One nice thing to note is that this program allows you to access the internal firmware of the SFG module, and with the SFG-05 you can actually switch to the bank of user sounds created with the FM Voicing Program and enjoy your own custom sounds. From there, you can easily layer them up in multitimbral patches and subject them to external controllers.

YRM-103: DX7 Voicing Program

It's conceivable that this cartridge was a primary marketing point for the CX5M—the DX7 was such a hit among professional musicians that the ability to more easily develop and program sounds was likely desirable. For all of its capabilities, the DX7 quickly earned its reputation as being somewhat tedious to program, infamously leaving many feeling disinclined to venture beyond the (very good) factory presets. As such, the DX7 Voicing Program offered a visual alternative to the buttons and data slider programming interface of the DX7.

Similar to the FM Voicing Program, the DX7 Voicing Program features a cyan-heavy interface, though obviously the layout and available parameters are quite different. This program also facilitates the organization of sounds into program banks and cassette-based preset storage.
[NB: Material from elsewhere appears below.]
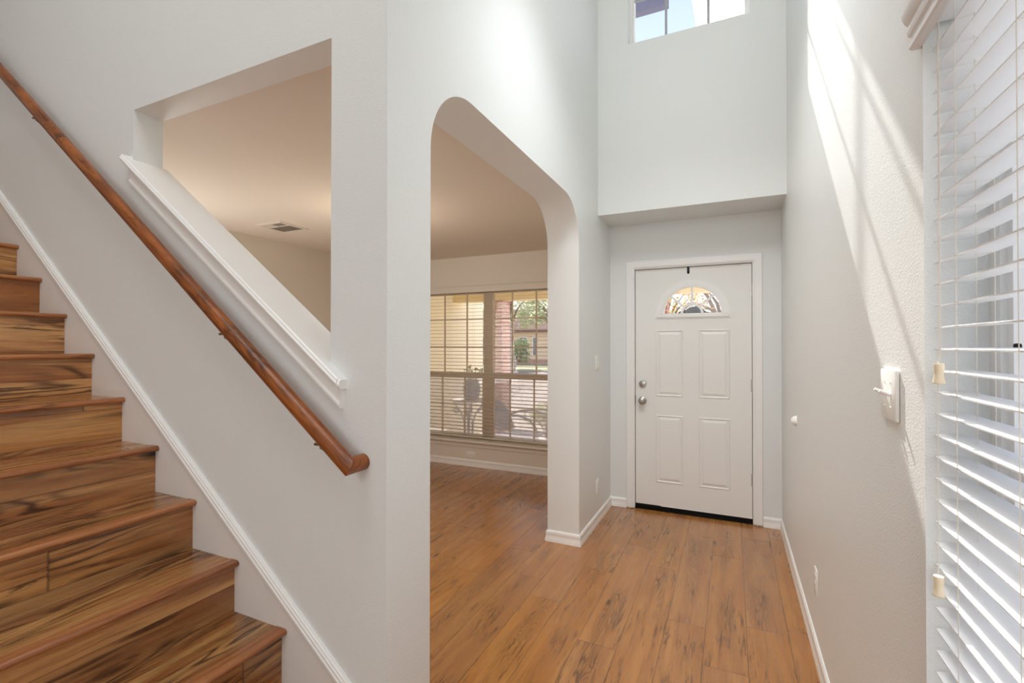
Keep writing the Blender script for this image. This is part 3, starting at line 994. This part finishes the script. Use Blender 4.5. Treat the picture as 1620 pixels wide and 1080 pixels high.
tag(MB().lathe([(0, 0), (.030, 0), (.030, .004), (.028, .010), (.022, .020), (.013, .027), (.006, .0295), (0, .030)], (XR - .0003, 3.298, .972), '-x', 28).build('door_bumper', M['plate'], None, True, 40),
    'round white door bumper knob on the right wall', 'door stop')

t = thing('air_vent', (-3.611, 2.945, ZC), 'white louvred air vent in the living room ceiling', 'vent')
m = MB()
vx0, vx1, vy0, vy1 = -3.765, -3.457, 2.795, 3.098
zf = ZC - .0005
m.prism([(vx0, vy0), (vx1, vy0), (vx1 - .03, vy0 + .03), (vx0 + .03, vy0 + .03)], 'z', zf - .006, zf)
m.prism([(vx0, vy1), (vx1, vy1), (vx1 - .03, vy1 - .03), (vx0 + .03, vy1 - .03)], 'z', zf - .006, zf)
m.prism([(vx0, vy0), (vx0 + .03, vy0 + .03), (vx0 + .03, vy1 - .03), (vx0, vy1)], 'z', zf - .006, zf)
m.prism([(vx1, vy0), (vx1 - .03, vy0 + .03), (vx1 - .03, vy1 - .03), (vx1, vy1)], 'z', zf - .006, zf)
m.box(vx0 + .03, vx1 - .03, 2.905, 2.915, zf - .0058, zf - .0008).box(-3.620, -3.612, vy0 + .03, 2.905, zf - .0058, zf - .0008)
m.build('frame', M['vent'], t, False)
m = MB()
n = 22
for i in range(n):
    y = 2.922 + (vy1 - .034 - 2.922) * i / (n - 1)
    m.prism([(y - .0035, zf - .005), (y - .0027, zf - .005), (y + .0035, zf - .001), (y + .0027, zf - .001)], 'x', vx0 + .03, vx1 - .03)
for i in range(9):
    x = vx0 + .036 + .013 * i
    if abs(x + 3.616) < .006: continue
    m.prism([(x - .0045, zf - .005), (x - .0037, zf - .005), (x + .0045, zf - .001), (x + .0037, zf - .001)], 'y', vy0 + .03, 2.904)
m.build('louvres', M['vent'], t, False)
MB().box(vx0 + .02, vx1 - .02, vy0 + .02, vy1 - .02, zf - .0008, zf - .0002).build('duct_opening', M['duct'], t, False)

# warm ceiling lamp of the living room (hidden behind the pillar)
LMP = (-2.50, 2.86)
t = thing('ceiling_lamp', (LMP[0], LMP[1], ZC), 'warm dome lamp on the living room ceiling behind the pillar', 'lamp')
MB().lathe([(0, 0), (.10, 0), (.10, -.02), (.085, -.028), (0, -.028)], (LMP[0], LMP[1], ZC - .0005), 'z', 32).build('base', M['nickel'], t)
MB().lathe([(.082, -.028), (.080, -.05), (.062, -.078), (.03, -.094), (0, -.098)], (LMP[0], LMP[1], ZC), 'z', 32).build('lamp_shade', M['lamp_glass'], t)
point('living_lamp_glow', (LMP[0], LMP[1], ZC - .45), 6, (1, .86, .70), .10)

# ================================================================ OUTSIDE
GZ = -.14
struct(MB().box(-4.0, 2.2, YLVO, 6.75, GZ - .2, -.05).box(XL, 2.2, YD + .15, YLVO, GZ - .2, -.05).build('porch_floor', M['concrete'], None, False), 'pale concrete porch floor')
struct(MB().box(-4.0, 2.2, YLVO, 6.75, 2.32, 2.46).box(XLB, 2.2, YD + .15, YLVO, 2.32, 2.46).build('porch_ceiling', M['cream_siding'], None, False), 'cream porch ceiling')
struct(MB().box(-4.0, 2.2, 6.40, 6.62, 2.10, 2.319).build('porch_beam', M['yellow_beam'], None, False), 'yellow-cream beam along the porch edge')
struct(MB().box(-4.3, -4.0, YLVO, 7.40, GZ, 2.46).build('wall_garage', M['cream_siding'], None, False), 'cream garage wall at the left end of the porch')
for cx, lb in ((-3.262, 'rose brick porch column seen through the living room window'), (-.90, 'rose brick porch column seen through the fan window of the door')):
    t = thing('porch_column', (cx, 6.51, -.05), lb, 'column')
    MB().box(cx - .145, cx + .145, 6.37, 6.65, .25, 2.099).build('shaft', M['brick'], t, False)
    MB().box(cx - .17, cx + .17, 6.345, 6.675, -.05, .25, .006, 1).build('plinth', M['brick'], t, False)
struct(MB().box(-60, 60, 6.75, 21.5, GZ - .2, GZ - .01).build('driveway', M['concrete'], None, False), 'pale pinkish concrete driveway')
struct(MB().box(-60, 60, 21.5, 27, GZ - .2, GZ - .06).build('street', M['street'], None, False), 'pale street beyond the driveway')
struct(MB().box(-60, 60, 27, 70, GZ - .2, GZ).build('lawn', M['lawn'], None, False), 'dry pale lawn across the street')

# neighbour's house
HX0, HX1, HY, HZ = -24, -8, 36, 2.55
t = thing('house', (-16, HY, GZ), 'tan single-storey house across the street', 'house')
MB().box(HX0, HX1, HY, HY + 8, GZ, HZ).build('walls', M['house_wall'], t, False)
MB().prism([(HY - .6, HZ - .05), (HY + 8.6, HZ - .05), (HY + 8.6, HZ + .1), (HY + 4, HZ + 2.2), (HY - .6, HZ + .12)], 'x', HX0 - .5, HX1 + .5).build('roof', M['house_roof'], t, False)
for (a, b) in ((-17.5, -17.05), (-15.95, -15.35), (-14.75, -14.45), (-13.3, -12.6), (-20.5, -19.3)):
    w = MB().box(a - .08, b + .08, HY - .06, HY + .02, .55, 2.12).build('window_frame', M['trim'], t, False)
    MB().box(a, b, HY - .08, HY - .05, .63, 2.04).build('pane', M['house_window'], w, False)
MB().box(HX0, HX1, HY - .35, HY - .02, GZ, .25).build('foundation_bed', M['brick'], t, False)


def leaf_cloud(m, centres, n, size, rng, squash=.8):
    for _ in range(n):
        c, r = centres[rng.randrange(len(centres))]
        while True:
            v = Vector((rng.uniform(-1, 1), rng.uniform(-1, 1), rng.uniform(-1, 1)))
            if .15 < v.length < 1: break
        p = Vector(c) + Vector((v.x * r, v.y * r, v.z * r * squash))
        a = Vector((rng.gauss(0, 1), rng.gauss(0, 1), rng.gauss(0, .7))).normalized()
        b = a.cross(Vector((rng.gauss(0, 1), rng.gauss(0, 1), rng.gauss(0, 1)))).normalized()
        s = size * rng.uniform(.6, 1.3)
        m.bm.faces.new([m.bm.verts.new(p + w) for w in (-a * s, b * s * .32, a * s, -b * s * .32)])


def tree(x, y, h, crown_r, n, size, mat, label, seed, group=None, name='tree', trunk_r=.12):
    rng = random.Random(seed)
    t = thing(name, (x, y, GZ), label, 'tree', group)
    m = MB()
    m.tube([(x, y, GZ - .02), (x + .1, y, h * .3), (x - .05, y + .1, h * .6), (x, y, h * .85)], [trunk_r, trunk_r * .8, trunk_r * .55, trunk_r * .2], 10)
    cs = []
    for i in range(9):
        a = rng.uniform(0, 6.28); rr = crown_r * rng.uniform(.3, .8); zz = h * rng.uniform(.45, .95)
        c = (x + rr * math.cos(a), y + rr * math.sin(a), zz)
        cs.append((c, crown_r * rng.uniform(.35, .55)))
        m.tube([(x, y, h * .35), ((x + c[0]) / 2, (y + c[1]) / 2, (h * .45 + zz) / 2), c], [trunk_r * .45, trunk_r * .3, trunk_r * .08], 7)
    m.build('trunk', M['bark'], t)
    m = MB()
    leaf_cloud(m, cs, n, size, rng)
    m.build('crown', mat, t, False)
    return t
tree(-8.5, 18.0, 5.4, 2.4, 3200, .11, M['leaf'], 'pale grey-green tree leaning over the driveway', 3)
tree(-11.0, 31, 6.8, 2.8, 2600, .17, M['leaf'], 'feathery pale tree in front of the tan house', 11)
tree(-21.5, 31, 6.8, 2.8, 1600, .24, M['leaf_dark'], 'darker green tree at the left end of the tan house', 21)
tree(-2.2, 17.5, 5.0, 1.7, 700, .07, M['leaf'], 'pale tree seen through the left panes of the fan window', 8)
tree(-.1, 11.6, 4.6, 1.3, 1300, .055, M['leaf_ochre'], 'ochre leaved tree seen through the right panes of the fan window', 9)


def shrub(name, x, y, z0, h, r, n, size, mat, label, seed, cat='shrub'):
    rng = random.Random(seed)
    t = thing(name, (x, y, z0), label, cat)
    m = MB(); cs = []
    for i in range(8):
        a = rng.uniform(0, 6.28); rr = r * rng.uniform(.2, .75); zz = z0 + h * rng.uniform(.45, .95)
        c = (x + rr * math.cos(a), y + rr * math.sin(a), zz)
        m.tube([(x, y, z0 - .005), ((x * 2 + c[0]) / 3, (y * 2 + c[1]) / 3, (z0 * .4 + zz * .6)), c], [.014 * h + .003, .009 * h + .002, .002], 6)
        cs.append((c, r * .42))
    m.build('stems', M['bark'], t)
    m = MB(); leaf_cloud(m, cs, n, size, rng, .9); m.build('leaves', mat, t, False)
    return t
shrub('shrub', -11.75, 25.6, GZ - .06, 1.75, 1.1, 1800, .11, M['leaf_dark'], 'rounded dark green shrub on the lawn before the tan house', 5)
shrub('flower_shrub', -2.75, 7.3, GZ - .01, .62, .42, 420, .045, M['leaf'], 'low small-leaved shrub at the porch edge', 6)

# patio table with a pot plant
TX, TY = -3.20, 5.52
t = thing('patio_table', (TX, TY, -.05), 'small round wrought iron patio table with scrolled legs', 'table')
MB().lathe([(0, .0), (.215, 0), (.222, .008), (.215, .024), (.19, .028), (0, .028)], (TX, TY, .675), 'z', 40).build('table_top', M['stone_top'], t)
for i in range(4):
    a = math.radians(20 + 90 * i)
    c, s_ = math.cos(a), math.sin(a)
    p = lambda r, z: (TX + c * r, TY + s_ * r, z)
    m = MB()
    m.tube([p(.20, .672), p(.165, .60), p(.10, .52), p(.06, .40), p(.055, .25), p(.09, .10), p(.17, -.02), p(.20, -.043)], .009, 8)
    sc = [p(.17 + .045 * math.cos(b) * (1 - b / 16), .55 + .045 * math.sin(b) * (1 - b / 16)) for b in [k * .5 for k in range(20)]]
    m.tube(sc, .006, 7)
    sc = [p(.12 + .05 * math.cos(b) * (1 - b / 16), .13 + .05 * math.sin(b) * (1 - b / 16)) for b in [k * .5 for k in range(20)]]
    m.tube(sc, .006, 7)
    m.build('leg', M['iron'], t)
m = MB()
for i in range(6):
    a = math.radians(60 * i)
    m.tube([(TX + .05 * math.cos(a), TY + .05 * math.sin(a), z_) for z_ in (.10, .35, .672)], .006, 7)
m.build('centre_spindles', M['iron'], t)
PX, PY = TX + .06, TY - .02
t = thing('planter', (PX, PY, .703), 'grey bulbous pot of wispy plants on the patio table', 'planter')
MB().lathe([(0, 0), (.075, 0), (.10, .05), (.118, .12), (.110, .19), (.085, .225), (.095, .245), (.085, .245), (.075, .225), (0, .215)], (PX, PY, .7035), 'z', 32).build('pot', M['pot'], t)
rng = random.Random(2)
m = MB(); tips = []
for i in range(16):
    a = rng.uniform(0, 6.28); r = rng.uniform(.05, .17); h = rng.uniform(.10, .22)
    e = (PX + r * math.cos(a), PY + r * math.sin(a), .915 + h)
    m.tube([(PX + .03 * math.cos(a), PY + .03 * math.sin(a), .91), (PX + r * .6 * math.cos(a), PY + r * .6 * math.sin(a), .915 + h * .7), e], [.004, .003, .001], 5)
    tips.append((e, .035))
leaf_cloud(m, tips, 140, .022, rng)
m.build('plant', M['leaf_dark'], t, False)

# patio chair, low sling lounge facing right
CXX, CYY = -2.62, 5.72
t = thing('patio_chair', (CXX, CYY, -.05), 'low grey sling patio chair with curved arms', 'chair')
m = MB()
# back: rounded shell, seen from behind-side
rows = []
for i in range(9):
    v = i / 8
    zc_ = .28 + .40 * v
    wd = .25 * math.sqrt(max(.05, 1 - (max(0, v - .35) / .68) ** 2.2))
    rows.append((CXX - .10 - .16 * v, zc_, wd))
bmv = []
for (xx, zz, wd) in rows:
    bmv.append([m.bm.verts.new((xx - .05 * (1 - (k / 5 - 1) ** 2), CYY + wd * (k / 5 - 1), zz)) for k in range(11)])
for a, b in zip(bmv, bmv[1:]):
    for k in range(10): m.bm.faces.new((a[k], a[k + 1], b[k + 1], b[k]))
g = bmesh.ops.solidify(m.bm, geom=m.bm.faces[:], thickness=.018)
m.build('backrest', M['mesh_fabric'], t, True, 60)
MB().box(CXX - .14, CXX + .36, CYY - .25, CYY + .25, .235, .265, .012).build('seat', M['mesh_fabric'], t)
for s_ in (-1, 1):
    m = MB(); yy = CYY + s_ * .275
    m.tube([(CXX - .20, yy, .46), (CXX - .02, yy, .52), (CXX + .18, yy, .54), (CXX + .33, yy, .50), (CXX + .42, yy, .40), (CXX + .44, yy, .27), (CXX + .42, yy, .12), (CXX + .36, yy, -.046)], .016, 10)
    m.tube([(CXX - .20, yy, .46), (CXX - .17, yy, .25), (CXX - .26, yy, -.046)], .016, 10)
    m.tube([(CXX - .17, yy, .25), (CXX + .43, yy, .25)], .014, 10)
    m.build('arm_frame', M['iron'], t)

# wreath on the outside of the door
WCZ = 1.603
wy = YF + .044 + .055
tw = MB()
rng = random.Random(12)
for k in range(5):
    R0 = .120 + rng.uniform(-.015, .015)
    pts = [(-.300 + (R0 + .012 * math.sin(5 * a + k)) * math.cos(a), wy + .02 * math.sin(3 * a + k * 1.3), WCZ + (R0 + .012 * math.sin(5 * a + k)) * math.sin(a)) for a in [2 * math.pi * i / 40 for i in range(41)]]
    tw.tube(pts, .022, 8)
for k in range(90):
    a = rng.uniform(0, 6.28); r = .120 + rng.uniform(-.03, .03)
    p = Vector((-.300 + r * math.cos(a), wy + rng.uniform(-.03, .03), WCZ + r * math.sin(a)))
    d = Vector((-math.sin(a) + rng.uniform(-.5, .5), rng.uniform(-.3, .3), math.cos(a) + rng.uniform(-.5, .5))).normalized() * .05
    tw.tube([p - d, p + d], .003, 5)
t = thing('wreath', (-.300, wy, WCZ), 'dark twig wreath on the outside of the front door', 'wreath')
tw.build('twig_ring', M['twig'], t)
MB().tube([(-.300, wy - .045, 1.70), (-.31, wy - .048, 1.9), (-.329, wy - .05, DZ1)], .003, 6).build('hanging_cord', M['black'], t)

# what the high window looks out on
struct(MB().box(-3.2, -.534, 4.62, 4.70, 4.63, 4.84).build('roof_eave', M['eave'], None, False), 'slate blue roof eave outside the high window')
struct(MB().prism([(-.55 + (7.13 - 5.0) * .147, 5.0), (3.0, 5.0), (3.0, 9.4), (-.55 - (9.4 - 7.13) * .147, 9.4)], 'y', 9.0, 9.3).build('wall_gable', M['white_stucco'], None, False), 'white gable wall seen through the high window')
Of course, today there's no shortage of librarian software applications, modern preset cartridges like Hypersynth's Hcard-701, and even hardware programmers such as the DT-7 from Dtronics, it's easier than ever to curate sounds for a DX7. But, like with the FM Music Composer program, there is something to be said for using the CX5M as authentically as possible if that's something you're interested in doing.

It goes without saying that the CX5M's capabilities have been eclipsed many times over by newer computers, tablets, and even smartphones. But you have to give Yamaha credit for imagining a holistic ecosystem of electronic musical instruments and products and striving to explore the possibilities of, at the time, cutting-edge technology. Even now, it's fascinating to look back on the CX5M and appreciate what it could do at the time it was released, and appreciate how far computers have come since!